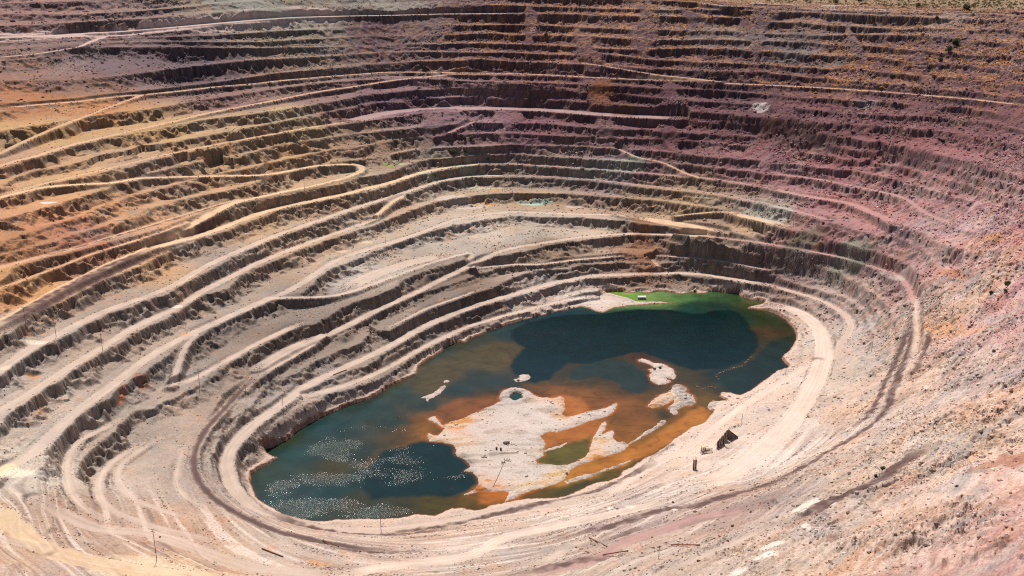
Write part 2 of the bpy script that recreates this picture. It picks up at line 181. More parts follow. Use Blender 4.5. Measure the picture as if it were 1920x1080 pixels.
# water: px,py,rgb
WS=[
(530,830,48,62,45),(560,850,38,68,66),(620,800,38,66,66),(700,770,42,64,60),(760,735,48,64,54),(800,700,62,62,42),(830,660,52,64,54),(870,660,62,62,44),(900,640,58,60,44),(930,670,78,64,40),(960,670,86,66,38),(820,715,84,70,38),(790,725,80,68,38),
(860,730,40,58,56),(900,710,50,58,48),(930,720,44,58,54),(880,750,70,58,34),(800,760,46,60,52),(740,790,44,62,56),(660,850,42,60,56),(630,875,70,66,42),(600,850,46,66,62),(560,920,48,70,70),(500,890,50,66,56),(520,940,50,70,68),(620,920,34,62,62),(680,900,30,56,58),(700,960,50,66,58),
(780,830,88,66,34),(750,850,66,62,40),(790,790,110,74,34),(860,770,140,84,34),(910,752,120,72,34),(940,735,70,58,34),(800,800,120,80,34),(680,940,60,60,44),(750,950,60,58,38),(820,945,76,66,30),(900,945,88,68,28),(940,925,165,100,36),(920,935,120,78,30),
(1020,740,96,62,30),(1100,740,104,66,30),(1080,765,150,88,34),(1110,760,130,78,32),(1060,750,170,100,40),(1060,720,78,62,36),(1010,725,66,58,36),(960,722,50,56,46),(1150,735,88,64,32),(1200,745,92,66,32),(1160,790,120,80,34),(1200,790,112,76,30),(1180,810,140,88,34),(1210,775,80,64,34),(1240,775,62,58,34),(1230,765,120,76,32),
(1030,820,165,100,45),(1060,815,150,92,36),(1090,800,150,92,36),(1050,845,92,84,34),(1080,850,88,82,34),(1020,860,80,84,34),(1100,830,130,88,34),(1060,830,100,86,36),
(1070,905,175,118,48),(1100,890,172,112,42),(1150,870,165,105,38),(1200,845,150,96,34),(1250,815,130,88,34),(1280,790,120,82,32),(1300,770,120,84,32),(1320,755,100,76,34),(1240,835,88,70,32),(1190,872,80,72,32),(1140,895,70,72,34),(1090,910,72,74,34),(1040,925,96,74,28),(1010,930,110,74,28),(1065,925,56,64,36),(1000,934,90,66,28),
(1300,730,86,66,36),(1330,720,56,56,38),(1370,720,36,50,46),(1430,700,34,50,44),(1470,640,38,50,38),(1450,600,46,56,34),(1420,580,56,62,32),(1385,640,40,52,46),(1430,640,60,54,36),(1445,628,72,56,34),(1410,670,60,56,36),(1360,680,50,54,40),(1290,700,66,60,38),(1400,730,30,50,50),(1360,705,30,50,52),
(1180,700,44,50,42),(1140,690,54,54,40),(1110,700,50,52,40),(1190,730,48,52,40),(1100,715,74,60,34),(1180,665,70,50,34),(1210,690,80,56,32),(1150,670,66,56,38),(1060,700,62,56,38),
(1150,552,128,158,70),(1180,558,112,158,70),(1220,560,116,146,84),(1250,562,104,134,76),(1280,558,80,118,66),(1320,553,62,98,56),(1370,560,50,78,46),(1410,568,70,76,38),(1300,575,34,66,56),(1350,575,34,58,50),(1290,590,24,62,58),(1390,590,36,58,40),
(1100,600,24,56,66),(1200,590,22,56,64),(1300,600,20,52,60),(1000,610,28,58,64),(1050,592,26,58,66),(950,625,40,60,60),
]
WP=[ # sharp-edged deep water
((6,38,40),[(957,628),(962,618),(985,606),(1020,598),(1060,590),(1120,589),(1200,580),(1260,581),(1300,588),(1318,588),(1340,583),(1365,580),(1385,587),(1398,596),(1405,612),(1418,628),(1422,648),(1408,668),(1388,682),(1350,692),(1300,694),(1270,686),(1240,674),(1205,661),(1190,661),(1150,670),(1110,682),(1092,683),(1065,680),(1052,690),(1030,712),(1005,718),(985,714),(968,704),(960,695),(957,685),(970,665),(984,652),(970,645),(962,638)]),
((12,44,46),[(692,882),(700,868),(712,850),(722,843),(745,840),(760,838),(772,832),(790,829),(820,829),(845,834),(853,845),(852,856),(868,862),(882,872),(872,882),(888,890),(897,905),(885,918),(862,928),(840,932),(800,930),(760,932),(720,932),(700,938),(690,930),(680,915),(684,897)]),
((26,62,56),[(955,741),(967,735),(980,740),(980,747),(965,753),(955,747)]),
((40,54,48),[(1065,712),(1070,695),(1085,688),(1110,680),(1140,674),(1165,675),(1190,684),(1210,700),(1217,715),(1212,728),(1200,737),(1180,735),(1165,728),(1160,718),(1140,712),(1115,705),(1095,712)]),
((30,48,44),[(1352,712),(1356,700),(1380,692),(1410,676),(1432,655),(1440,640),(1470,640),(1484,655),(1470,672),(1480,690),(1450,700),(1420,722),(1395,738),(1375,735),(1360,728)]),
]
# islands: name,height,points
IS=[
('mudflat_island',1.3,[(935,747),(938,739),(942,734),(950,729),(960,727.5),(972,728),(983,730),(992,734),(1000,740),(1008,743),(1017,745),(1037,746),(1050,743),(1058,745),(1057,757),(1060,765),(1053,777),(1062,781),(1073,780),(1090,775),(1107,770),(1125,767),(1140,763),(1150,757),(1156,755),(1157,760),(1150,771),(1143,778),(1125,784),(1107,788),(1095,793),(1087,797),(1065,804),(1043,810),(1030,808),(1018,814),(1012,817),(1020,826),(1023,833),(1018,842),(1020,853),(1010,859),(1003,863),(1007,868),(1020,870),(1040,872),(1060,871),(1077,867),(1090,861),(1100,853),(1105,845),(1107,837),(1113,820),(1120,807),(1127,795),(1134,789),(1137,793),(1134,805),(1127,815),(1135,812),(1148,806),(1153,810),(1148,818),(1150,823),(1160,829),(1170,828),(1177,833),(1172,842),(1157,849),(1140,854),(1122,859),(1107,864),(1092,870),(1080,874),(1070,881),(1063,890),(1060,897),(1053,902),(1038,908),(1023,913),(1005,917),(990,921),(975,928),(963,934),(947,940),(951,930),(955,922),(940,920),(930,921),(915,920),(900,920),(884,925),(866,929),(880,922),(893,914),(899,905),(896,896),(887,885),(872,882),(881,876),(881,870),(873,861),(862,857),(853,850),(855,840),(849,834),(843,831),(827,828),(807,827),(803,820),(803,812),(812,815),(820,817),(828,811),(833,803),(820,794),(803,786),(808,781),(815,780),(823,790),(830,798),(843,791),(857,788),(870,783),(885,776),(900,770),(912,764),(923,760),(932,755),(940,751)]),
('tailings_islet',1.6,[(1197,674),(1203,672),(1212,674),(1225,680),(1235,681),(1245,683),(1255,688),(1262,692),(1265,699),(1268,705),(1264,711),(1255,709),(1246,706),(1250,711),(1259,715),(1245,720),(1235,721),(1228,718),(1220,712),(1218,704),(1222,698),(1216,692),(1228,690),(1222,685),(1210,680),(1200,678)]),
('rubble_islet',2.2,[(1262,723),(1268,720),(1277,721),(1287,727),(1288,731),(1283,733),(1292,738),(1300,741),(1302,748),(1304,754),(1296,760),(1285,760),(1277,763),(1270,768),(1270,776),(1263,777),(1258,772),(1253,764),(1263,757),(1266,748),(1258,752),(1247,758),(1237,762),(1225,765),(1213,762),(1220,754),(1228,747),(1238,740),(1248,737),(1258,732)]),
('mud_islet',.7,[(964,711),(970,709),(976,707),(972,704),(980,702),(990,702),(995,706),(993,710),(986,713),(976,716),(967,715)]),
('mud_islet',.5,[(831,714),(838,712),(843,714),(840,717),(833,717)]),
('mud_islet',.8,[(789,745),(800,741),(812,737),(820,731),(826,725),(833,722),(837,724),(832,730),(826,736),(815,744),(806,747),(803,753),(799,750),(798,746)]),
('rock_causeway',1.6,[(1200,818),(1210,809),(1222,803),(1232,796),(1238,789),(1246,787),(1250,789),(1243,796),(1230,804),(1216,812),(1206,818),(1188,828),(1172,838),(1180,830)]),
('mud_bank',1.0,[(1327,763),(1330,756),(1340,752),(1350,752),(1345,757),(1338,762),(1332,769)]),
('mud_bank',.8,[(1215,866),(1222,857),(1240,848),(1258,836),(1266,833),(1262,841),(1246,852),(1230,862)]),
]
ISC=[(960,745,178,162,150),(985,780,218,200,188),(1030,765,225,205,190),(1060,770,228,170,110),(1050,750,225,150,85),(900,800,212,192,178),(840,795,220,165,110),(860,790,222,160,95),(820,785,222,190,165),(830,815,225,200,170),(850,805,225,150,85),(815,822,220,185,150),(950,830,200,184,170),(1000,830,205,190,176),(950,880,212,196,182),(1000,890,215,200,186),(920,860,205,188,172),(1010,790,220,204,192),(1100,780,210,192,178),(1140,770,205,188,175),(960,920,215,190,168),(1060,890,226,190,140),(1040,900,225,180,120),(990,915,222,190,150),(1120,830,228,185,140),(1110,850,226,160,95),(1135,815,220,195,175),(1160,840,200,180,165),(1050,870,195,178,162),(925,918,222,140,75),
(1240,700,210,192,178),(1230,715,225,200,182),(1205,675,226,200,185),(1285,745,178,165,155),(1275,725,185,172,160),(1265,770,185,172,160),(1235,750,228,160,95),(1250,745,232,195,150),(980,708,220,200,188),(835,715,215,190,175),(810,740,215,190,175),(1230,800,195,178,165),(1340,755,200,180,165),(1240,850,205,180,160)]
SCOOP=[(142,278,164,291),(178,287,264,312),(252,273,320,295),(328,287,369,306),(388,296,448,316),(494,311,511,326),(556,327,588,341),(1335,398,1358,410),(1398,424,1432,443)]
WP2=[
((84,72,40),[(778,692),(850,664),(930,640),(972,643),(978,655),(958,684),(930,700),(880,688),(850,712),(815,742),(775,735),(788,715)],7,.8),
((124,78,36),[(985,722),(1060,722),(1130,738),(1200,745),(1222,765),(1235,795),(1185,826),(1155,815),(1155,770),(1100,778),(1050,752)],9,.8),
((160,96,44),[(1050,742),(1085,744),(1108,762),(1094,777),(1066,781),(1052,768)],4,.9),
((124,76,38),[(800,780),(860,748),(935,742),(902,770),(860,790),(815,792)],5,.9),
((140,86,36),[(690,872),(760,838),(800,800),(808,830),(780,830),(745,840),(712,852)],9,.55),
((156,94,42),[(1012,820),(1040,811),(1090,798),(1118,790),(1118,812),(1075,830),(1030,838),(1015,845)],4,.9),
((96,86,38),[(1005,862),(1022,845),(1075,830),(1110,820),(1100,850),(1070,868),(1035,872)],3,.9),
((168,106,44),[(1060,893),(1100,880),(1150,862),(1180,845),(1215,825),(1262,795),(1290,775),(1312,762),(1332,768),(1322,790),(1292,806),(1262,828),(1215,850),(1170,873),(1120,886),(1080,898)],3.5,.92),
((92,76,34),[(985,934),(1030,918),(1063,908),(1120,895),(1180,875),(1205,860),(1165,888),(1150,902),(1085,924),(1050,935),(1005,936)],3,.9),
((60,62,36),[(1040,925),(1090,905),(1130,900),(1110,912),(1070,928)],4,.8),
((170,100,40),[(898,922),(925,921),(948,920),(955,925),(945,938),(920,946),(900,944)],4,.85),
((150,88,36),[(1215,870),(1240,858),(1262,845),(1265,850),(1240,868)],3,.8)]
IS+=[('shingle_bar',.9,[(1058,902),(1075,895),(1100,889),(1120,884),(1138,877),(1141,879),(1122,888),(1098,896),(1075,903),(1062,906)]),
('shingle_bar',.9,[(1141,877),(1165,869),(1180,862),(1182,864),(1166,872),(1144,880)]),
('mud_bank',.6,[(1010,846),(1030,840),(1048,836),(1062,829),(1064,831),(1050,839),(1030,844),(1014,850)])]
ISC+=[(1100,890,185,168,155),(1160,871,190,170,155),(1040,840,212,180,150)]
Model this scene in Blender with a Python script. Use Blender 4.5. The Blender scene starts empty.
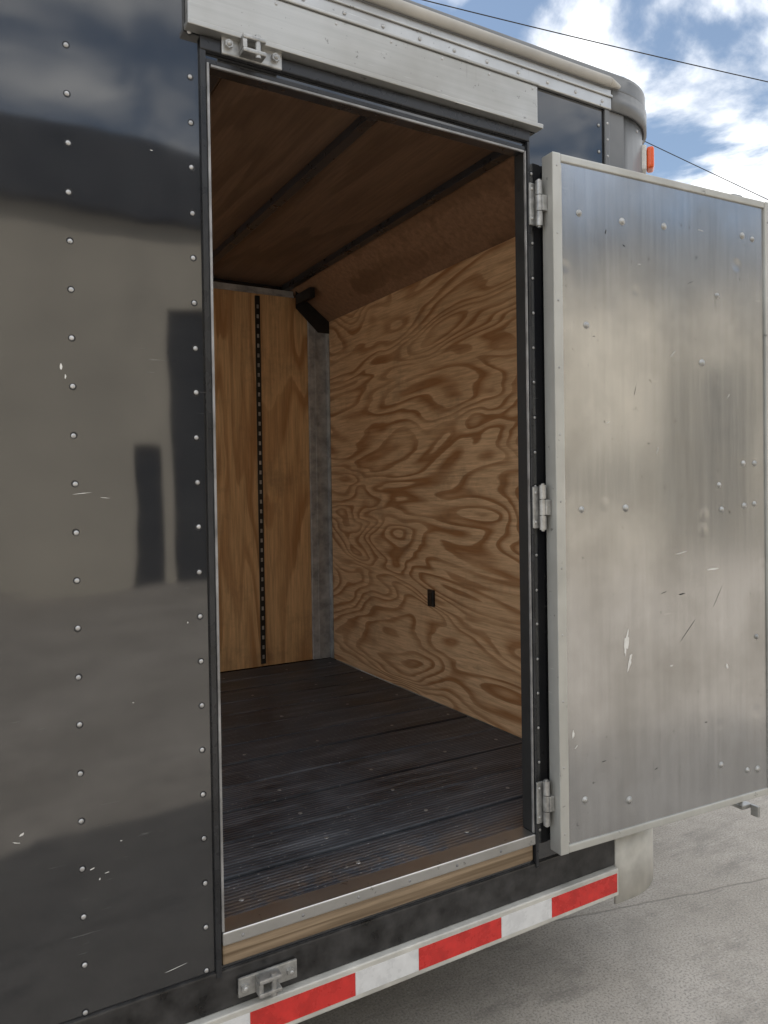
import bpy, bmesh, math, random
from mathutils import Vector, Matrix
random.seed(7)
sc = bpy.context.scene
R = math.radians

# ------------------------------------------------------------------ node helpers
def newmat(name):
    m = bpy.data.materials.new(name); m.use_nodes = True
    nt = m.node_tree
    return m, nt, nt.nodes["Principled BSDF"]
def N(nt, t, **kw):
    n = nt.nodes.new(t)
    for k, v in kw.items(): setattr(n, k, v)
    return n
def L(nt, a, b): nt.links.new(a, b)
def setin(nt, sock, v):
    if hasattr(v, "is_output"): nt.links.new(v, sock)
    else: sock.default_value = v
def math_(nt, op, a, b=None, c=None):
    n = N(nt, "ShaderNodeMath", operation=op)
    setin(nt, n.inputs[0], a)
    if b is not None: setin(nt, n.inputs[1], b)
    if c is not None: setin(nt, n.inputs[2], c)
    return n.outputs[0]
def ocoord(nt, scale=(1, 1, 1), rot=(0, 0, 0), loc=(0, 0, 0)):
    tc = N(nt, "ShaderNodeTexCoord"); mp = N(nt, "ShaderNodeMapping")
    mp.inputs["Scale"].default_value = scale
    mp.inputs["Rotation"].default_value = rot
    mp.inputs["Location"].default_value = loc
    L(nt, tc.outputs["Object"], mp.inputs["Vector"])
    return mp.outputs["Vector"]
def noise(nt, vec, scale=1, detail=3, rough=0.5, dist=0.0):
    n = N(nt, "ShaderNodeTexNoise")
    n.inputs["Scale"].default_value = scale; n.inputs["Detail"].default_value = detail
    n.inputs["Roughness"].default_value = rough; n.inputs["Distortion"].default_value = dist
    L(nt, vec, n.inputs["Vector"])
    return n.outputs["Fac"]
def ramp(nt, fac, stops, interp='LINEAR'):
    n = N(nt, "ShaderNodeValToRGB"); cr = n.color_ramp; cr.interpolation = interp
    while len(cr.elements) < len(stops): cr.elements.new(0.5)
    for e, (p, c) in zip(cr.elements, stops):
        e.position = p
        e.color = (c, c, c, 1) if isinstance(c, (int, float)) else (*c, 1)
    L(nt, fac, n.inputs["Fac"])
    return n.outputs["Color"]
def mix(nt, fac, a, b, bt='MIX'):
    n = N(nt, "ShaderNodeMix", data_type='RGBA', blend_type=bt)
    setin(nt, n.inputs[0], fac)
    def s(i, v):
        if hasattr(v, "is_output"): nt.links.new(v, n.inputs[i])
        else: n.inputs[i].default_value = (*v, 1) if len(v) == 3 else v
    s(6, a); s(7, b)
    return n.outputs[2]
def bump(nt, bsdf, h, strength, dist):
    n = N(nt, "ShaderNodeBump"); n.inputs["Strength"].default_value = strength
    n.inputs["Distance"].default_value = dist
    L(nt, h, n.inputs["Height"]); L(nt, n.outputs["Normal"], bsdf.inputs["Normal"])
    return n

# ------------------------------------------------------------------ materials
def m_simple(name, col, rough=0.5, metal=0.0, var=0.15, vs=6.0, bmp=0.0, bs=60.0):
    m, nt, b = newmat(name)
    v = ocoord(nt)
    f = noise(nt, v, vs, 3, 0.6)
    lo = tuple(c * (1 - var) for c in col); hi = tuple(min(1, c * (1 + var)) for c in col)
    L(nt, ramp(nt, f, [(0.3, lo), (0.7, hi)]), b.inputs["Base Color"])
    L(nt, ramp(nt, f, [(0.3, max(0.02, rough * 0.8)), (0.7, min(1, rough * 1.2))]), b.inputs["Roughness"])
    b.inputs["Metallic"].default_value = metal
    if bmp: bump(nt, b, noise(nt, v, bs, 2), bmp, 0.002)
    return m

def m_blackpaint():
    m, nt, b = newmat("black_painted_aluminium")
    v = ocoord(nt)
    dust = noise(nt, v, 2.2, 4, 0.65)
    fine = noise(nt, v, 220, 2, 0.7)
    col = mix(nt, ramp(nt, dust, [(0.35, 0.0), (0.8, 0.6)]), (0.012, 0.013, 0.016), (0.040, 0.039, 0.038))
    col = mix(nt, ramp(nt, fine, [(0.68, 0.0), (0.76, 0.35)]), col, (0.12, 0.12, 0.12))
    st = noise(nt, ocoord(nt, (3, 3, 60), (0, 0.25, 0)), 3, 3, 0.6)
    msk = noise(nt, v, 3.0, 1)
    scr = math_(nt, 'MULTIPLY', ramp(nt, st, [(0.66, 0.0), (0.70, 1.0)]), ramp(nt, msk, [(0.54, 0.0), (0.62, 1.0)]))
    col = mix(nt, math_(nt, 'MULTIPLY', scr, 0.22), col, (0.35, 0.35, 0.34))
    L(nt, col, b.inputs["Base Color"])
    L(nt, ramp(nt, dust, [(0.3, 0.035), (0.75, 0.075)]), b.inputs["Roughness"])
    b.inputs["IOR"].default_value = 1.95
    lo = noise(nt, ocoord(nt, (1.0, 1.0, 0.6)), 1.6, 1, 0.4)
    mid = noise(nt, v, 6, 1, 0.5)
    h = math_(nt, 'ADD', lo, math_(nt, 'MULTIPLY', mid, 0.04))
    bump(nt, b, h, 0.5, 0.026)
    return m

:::

From the entries above, copy exactly the lines starting at the one with "Model this scene" and stopping at the one with "R = math.radians", keeping both ends. Drop the pictures.

_Answer to this exercise_:
Model this scene in Blender with a Python script. Use Blender 4.5. The Blender scene starts empty.
import bpy, bmesh, math, random
from mathutils import Vector, Matrix
random.seed(7)
sc = bpy.context.scene
R = math.radians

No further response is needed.